Arbitragem deficiente e errónea intepretação das leis do jogo

Jogo que em Portugal não contabilize entre 35 a 40 faltas, dificilmente será jogo típico do nosso país. Com uma compreensão monótona e desvirtuada das leis do jogo, as equipas de arbitragem apitam todos os contactos físicos, negando a saudável disputa dos lances, o sempre necessário duelo corporal e a competitividade global, que decai significativamente devido às constantes paragens, atrasos, anti-jogo omnipresente em cada apito, perdas de tempo ostensivas, (seja nas reposições de bola, nas substituições ou nas simulações de lesões) com a total complacência - e por vezes total contribuição activa - dos juizes. Seja pela má interpretação dos lances, que são lidos pelos árbitros de um modo rudimentar e tantas vezes ilógico, seja pela falta de desportivismo dos intérpretes (que abusam das simulações), o futebol português progride no campo aos solavancos, falta após falta, em quebras de ritmo sucessivas que prejudicam gravemente o grau de competitividade das equipas, habituadas a ritmos baixos e pouco fulgorantes.

«Nascer dez vezes»: formação desprezada

Jorge Jesus sintetizou, involuntariamente, a filosofia de trabalho da maioria dos agentes desportivos portugueses. Quando proferiu a famigerada frase, na sequência da saída de Matic, Jesus explicou, cruamente, a forma como se olha para os escalões de formação: com desconfiança e renitência. Portugal tem sido um autêntico viveiro de promessas adiadas no que ao futebol diz respeito, se tivermos em conta a quantidade avultada de talento que grassa pela juventude da modalidade. Apesar do bom trabalho que os treinadores efectuam no processo de construção de jovens jogadores hábeis e talentosos, os clubes fazem questão de desperdiçar os resultados desse investimento, esbanjando, em cima dessas perdas, largas quantias de dinheiro em jogadores de qualidade duvidosa, muitas vezes hipotecando o futuro financeiro do clube. Num campeonato onde 53% dos jogadores são estrangeiros, o jogador lusitano continua a ser uma espécie em vias de extinção mas levianamente protegida, passando a prioridade pelas contratações onerosas de jogadores dispendiosos, que acarretam pesadas comissões e contrapartidas ruínosas em muitos casos. Se dermos uma vista de olhos aos onzes titulares de Benfica e FC Porto, apercebemo-nos que a aposta nos jovens da formação não pode, nem de perto nem de longe, ter sido uma realidade: no «Dragão» apenas Josué é produto da formação do clube, enquanto que no Benfica somente Ivan Cavaleiro é opção, ainda que de modo muito espaçado, tendo Jorge Jesus sofrido pressão directiva para integrar o jovem extremo nas opções da equipa.
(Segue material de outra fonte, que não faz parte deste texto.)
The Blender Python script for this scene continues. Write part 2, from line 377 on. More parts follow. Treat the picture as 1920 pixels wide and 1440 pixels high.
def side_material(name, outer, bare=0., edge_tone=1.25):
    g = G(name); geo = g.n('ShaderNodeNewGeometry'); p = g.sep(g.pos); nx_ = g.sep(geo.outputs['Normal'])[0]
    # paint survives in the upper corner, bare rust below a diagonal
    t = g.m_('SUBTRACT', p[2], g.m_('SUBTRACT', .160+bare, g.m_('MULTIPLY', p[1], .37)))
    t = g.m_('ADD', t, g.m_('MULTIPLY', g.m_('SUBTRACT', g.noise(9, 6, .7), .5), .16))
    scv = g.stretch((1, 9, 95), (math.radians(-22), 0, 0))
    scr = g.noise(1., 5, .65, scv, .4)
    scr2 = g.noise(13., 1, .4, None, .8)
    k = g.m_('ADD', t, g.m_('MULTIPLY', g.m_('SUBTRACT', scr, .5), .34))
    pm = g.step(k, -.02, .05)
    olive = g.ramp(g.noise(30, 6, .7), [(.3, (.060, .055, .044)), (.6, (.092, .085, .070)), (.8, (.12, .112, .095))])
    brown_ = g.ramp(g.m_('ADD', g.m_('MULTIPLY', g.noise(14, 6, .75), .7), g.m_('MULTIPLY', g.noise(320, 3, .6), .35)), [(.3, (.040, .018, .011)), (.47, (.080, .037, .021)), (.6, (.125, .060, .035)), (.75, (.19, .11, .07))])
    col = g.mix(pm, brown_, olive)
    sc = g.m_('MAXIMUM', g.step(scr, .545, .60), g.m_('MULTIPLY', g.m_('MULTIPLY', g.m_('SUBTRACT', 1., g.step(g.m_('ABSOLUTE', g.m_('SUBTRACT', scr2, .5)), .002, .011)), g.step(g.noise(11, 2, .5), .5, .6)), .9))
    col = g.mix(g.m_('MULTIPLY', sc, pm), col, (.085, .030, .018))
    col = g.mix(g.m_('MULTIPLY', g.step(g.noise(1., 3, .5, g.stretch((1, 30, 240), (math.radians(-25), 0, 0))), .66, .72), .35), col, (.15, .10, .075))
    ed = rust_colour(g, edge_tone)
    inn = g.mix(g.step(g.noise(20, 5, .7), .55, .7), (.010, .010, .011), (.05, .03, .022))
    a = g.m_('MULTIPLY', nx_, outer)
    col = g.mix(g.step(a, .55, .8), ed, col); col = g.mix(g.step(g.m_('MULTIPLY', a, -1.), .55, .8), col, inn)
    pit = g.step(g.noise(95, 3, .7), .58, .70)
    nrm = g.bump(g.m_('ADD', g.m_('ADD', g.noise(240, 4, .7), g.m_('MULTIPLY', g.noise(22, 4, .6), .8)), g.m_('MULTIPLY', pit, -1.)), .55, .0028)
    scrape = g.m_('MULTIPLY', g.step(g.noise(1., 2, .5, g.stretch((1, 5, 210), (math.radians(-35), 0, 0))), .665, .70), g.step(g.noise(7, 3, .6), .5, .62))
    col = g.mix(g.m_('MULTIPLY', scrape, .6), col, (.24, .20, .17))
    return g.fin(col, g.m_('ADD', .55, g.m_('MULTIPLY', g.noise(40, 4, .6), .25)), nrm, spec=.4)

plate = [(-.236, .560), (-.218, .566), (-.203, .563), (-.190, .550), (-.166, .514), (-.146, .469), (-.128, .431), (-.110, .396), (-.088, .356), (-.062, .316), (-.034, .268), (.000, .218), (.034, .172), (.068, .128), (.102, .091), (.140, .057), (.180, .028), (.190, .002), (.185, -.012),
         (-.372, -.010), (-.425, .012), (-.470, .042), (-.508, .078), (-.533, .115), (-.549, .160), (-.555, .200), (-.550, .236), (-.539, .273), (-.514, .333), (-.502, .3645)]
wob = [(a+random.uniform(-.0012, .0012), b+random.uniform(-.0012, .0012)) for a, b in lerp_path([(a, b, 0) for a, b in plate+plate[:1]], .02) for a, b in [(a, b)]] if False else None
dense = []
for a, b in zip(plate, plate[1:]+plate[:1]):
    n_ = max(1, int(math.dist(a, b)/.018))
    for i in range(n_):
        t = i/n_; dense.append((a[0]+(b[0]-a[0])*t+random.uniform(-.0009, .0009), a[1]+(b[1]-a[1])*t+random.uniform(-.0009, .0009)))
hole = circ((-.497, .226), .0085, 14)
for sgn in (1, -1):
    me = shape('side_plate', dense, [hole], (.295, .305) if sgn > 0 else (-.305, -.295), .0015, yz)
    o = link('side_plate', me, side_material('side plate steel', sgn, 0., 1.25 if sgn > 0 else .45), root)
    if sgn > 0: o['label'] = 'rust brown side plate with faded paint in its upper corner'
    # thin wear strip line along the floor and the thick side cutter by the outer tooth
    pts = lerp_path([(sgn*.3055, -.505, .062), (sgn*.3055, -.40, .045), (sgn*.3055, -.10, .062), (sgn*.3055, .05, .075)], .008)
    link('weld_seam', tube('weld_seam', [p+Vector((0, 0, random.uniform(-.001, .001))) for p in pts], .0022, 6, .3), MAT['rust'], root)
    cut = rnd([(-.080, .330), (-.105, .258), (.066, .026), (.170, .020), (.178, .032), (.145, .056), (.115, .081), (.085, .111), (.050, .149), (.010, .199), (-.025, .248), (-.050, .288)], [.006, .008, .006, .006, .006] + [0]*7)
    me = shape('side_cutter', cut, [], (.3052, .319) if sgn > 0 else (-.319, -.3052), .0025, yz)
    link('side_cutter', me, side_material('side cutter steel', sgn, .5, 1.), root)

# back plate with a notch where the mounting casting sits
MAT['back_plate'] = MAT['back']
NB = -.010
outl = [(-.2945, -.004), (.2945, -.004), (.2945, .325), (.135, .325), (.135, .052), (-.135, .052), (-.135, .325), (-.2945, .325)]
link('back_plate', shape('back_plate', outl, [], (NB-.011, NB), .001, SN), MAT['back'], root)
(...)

O Sporting tem sido, ao contrário dos rivais, um baluarte da aposta na formação, apesar do mandato de Godinho Lopes ter reforçado a política de contratações em detrimento do lançamento de jovens leões. Empurrado pela crise financeira grave que atravessa, o Sporting voltou a virar-se, em força, para aquilo de melhor tem, aumentando em grande escala o contingente de promessas leoninas na equipa principal, casos de William Carvalho, Adrien, André Martins, Cédric ou Wilson Eduardo. Também o Vitória de Guimarães tem apostado na criação de novos jogadores, com sucesso visível.

Passivos monstruosos

Para além de todas esta vertentes negras do futebol português, a envolvente financeira é tema de extrema preocupação, dada a situação insustentável que os clubes vivem. Passivos intermináveis e galopantes, receitas escassas e juros assustadores são ameaças com as quais os clubes portugueses vivem diariamente. Os três grandes vivem amarrados a dívidas gigantescas que se eternizam, ligados à máquina do crédito bancário, enquanto que os restantes, ou abrem falência ou vão incumprindo com as suas obrigações, nomeadamente salários em atraso, flagelo habitual no futebol nacional.
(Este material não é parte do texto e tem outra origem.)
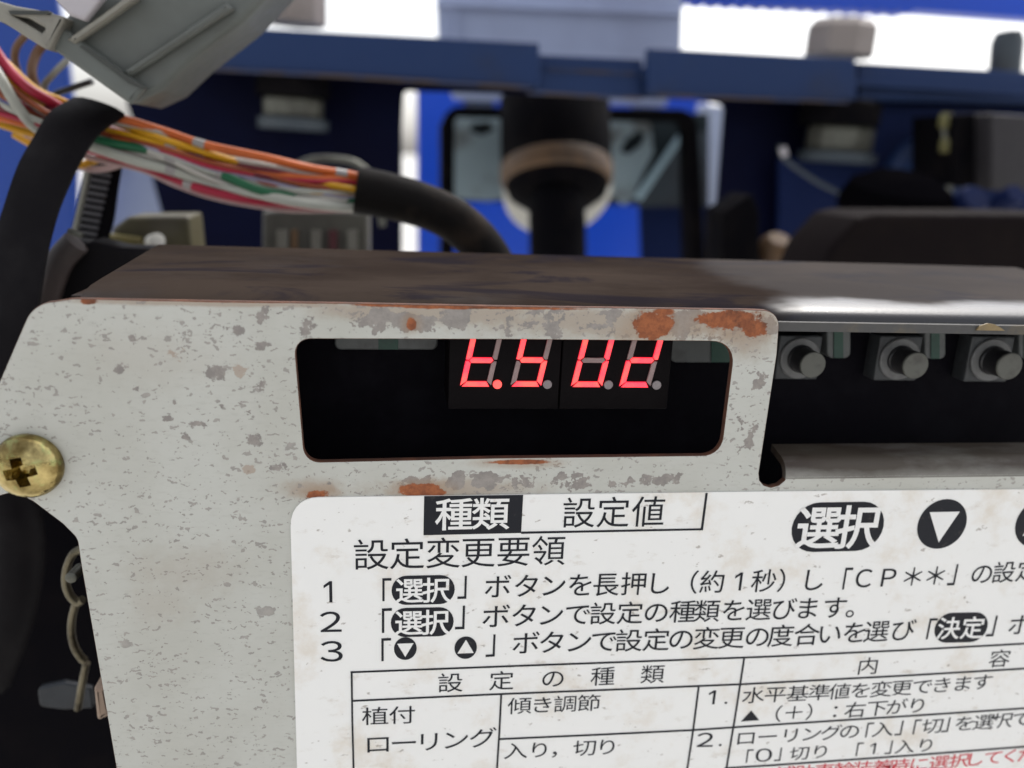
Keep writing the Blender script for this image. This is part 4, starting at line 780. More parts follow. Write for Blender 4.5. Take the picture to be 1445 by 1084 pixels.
# ------------------------------------------------------------------ control box: case behind the face plate
FAR_X = P(1680, 500).x
case = thing('control_box', 'dark dusty metal control box whose lid runs behind the top of the chipped plate', 'control box', P(700, 432, 0.03))
zt, zb = P(1270, 444.5, 0.002).z, P(1270, 467, 0.002).z
zr = P(700, 356, 0.0435).z
zbot = P(700, 1500, 0.0).z
LEFT_X = P(108, 424, 0.002).x
def case_profile(d):
    """Low front lip, a lid that bulges softly behind it, rounded rear edge and back wall, inset by d."""
    pts = [(0.002 + d, zb), (0.002 + d, zt - 0.0012), (0.00225 + d, zt - 0.0005 - d * .5), (0.003 + d * .5, zt + 0.0001 - d), (0.0048, zt + 0.0007 - d), (0.0075, zt + 0.0012 - d), (0.0115, zt + 0.0015 - d)]
    s = (zr - zt - 0.0015) / 0.030
    pts += [(0.022, zt + 0.0015 + s * 0.0105 - d), (0.0415, zr - d)]
    for i in range(1, 6):
        a = math.pi / 2 * i / 5
        pts.append((0.0415 + (0.003 - d) * math.sin(a), zr - 0.003 + (0.003 - d) * math.cos(a)))
    pts.append((0.0445 - d, zbot))
    return pts
outer, inner = case_profile(0.0), case_profile(0.0012)
lid = sweep_x('lid', outer + inner[::-1], LEFT_X, FAR_X, M_LID, case, 50)
# the lip is the lid's front face below the bend
px_l = sweep_x('lip', [(0.0014, zb - 0.0002), (0.0014, zt - 0.0013), (0.0019, zt - 0.0012), (0.0019, zb - 0.0002)], LEFT_X + 0.001, FAR_X, M_LIP, case, 30)
tag(px_l, 'grey scuffed lip above the row of push buttons')
box('end_wall', (LEFT_X - 0.0012, 0.0035, zbot), (LEFT_X, 0.0435, zr - 0.0028), M_LID, case)
px = P(1260, 464.8, 0.0013)
chipm = worn('yellow_grease', (0.22, 0.155, 0.07), (0.15, 0.11, 0.06), 0.5, 0, 400)
plate('grease_spot', [[(1378, 466.2), (1384, 460), (1394, 456.5), (1404, 458), (1413, 463), (1418, 467)]], 0.00105, 0.0003, chipm, case)

board = thing('circuit_board', 'black coated circuit board inside the box behind the window and buttons', 'circuit board', P(800, 560, 0.0165))
a, b = P(330, 426, 0.0165), P(1640, 760, 0.0165)
box('board', (a.x, 0.0165, b.z), (b.x, 0.0181, a.z), M_BOARD, board)
box('backing_tray', (a.x - 0.002, 0.0185, b.z - 0.004), (b.x + 0.002, 0.0225, a.z + 0.001), M_BLACK_IN, board)
for x0, x1, yb, g0, g1 in ((472, 618, 494, 534, 562), (946, 1042, 512, 1004, 1040), (1167, 1201, 506, 1177, 1190), (1305, 1335, 507, 1314, 1326), (1438, 1470, 507, 1446, 1458)):
    Yt = 0.0125
    t = plate('terminal', [[(x0, 440), (x1, 440), (x1, yb, 10), (x0, yb, 10)]], Yt, 0.004, M_WHITE_PLASTIC, board, 0.0003)
    s = plate('green_stripe', [[(g0, 442), (g1, 442), (g1, yb - 0.6), (g0, yb - 0.6)]], Yt - 0.0002, 0.0003, M_GREEN, t)

# ------------------------------------------------------------------ seven-segment displays
def seg_poly(name, w, h, th, sl):
    """Corner list of one segment, in digit space (u right, v up, slanted by sl)."""
    g = th * 0.13
    hw = th / 2
    def hbar(v, top, bot):
        L, Rr = 0, w
        if top == 'mid':
            return [(L + g + .1 * th, v), (L + hw + g, v + hw), (Rr - hw - g, v + hw), (Rr - g - .1 * th, v), (Rr - hw - g, v - hw), (L + hw + g, v - hw)]
        s = 1 if top == 'top' else -1
        return [(L - hw * .7 + g * 2, v + s * hw), (Rr + hw * .7 - g * 2, v + s * hw), (Rr - hw - g, v - s * hw), (L + hw + g, v - s * hw)]
    def vbar(u, side, v0, v1, outer_at):
        s = -1 if side == 'l' else 1
        o, i = u + s * hw, u - s * hw
        mid = v1 if outer_at == 0 else v0
        if outer_at == 0:     # lower: joins the bottom bar at v0
            return [(o, v0 - hw * .75 + g), (o, v1 - hw * .4), (u, v1 - g), (i, v1 - hw - g), (i, v0 + hw + g)]
        return [(o, v1 + hw * .75 - g), (o, v0 + hw * .4), (u, v0 + g), (i, v0 + hw + g), (i, v1 - hw - g)]
    p = {'a': hbar(h, 'top', 0), 'g': hbar(h / 2, 'mid', 0), 'd': hbar(0, 'bot', 0),
         'f': vbar(0, 'l', h / 2, h, 1), 'e': vbar(0, 'l', 0, h / 2, 0), 'b': vbar(w, 'r', h / 2, h, 1), 'c': vbar(w, 'r', 0, h / 2, 0)}[name]
    return [(u + v * sl, v) for u, v in p]
YD = 0.0060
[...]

Enquanto a má gestão prolifera pela modalidade, as dívidas vão-se amontoando à medida que os estádios esvaziam e a qualidade do nosso futebol vai baixando. Apesar do aperto, as contratações caras sucedem-se a bom ritmo enquanto os jovens esperam e deseperam por uma oportunidade na equipa principal: devotados a jogar no lado B do sonho, a juventude das formações necessita de um jogo a feijões para gozar de 10 minutos de prática, como no Benfica 1-0 Gil Vicente. É tempo de repensarmos a forma de encarar a modalidade, os seus custos desnecessários e irracionais e o tratamento dado às esperanças que, depois de criadas, são inutilizadas pelos agentes do futebol, desde presidentes a treinadores. Tanto no sector directivo como no banco de suplentes, passando pela arbitragem (suas nomeações e classificações) e acabando nas bancadas, devemos reorganizar prioridades e trabalhar em prol da preservação do futebol português, que vive ainda de ilusões. Mais transparência, mais responsabilização (Liga de Clubes não pode «lavar» as mãos como despudoradamente fez no caso polémico da Taça da Liga), mais «fair-play» financeiro e mais desportivismo, mais amor à camisola e claro, mais beleza dentro do relvado. Mais golos, menos medo de perder. Porque, lentamente, temos perdidos sempre mais que aquilo que imaginamos.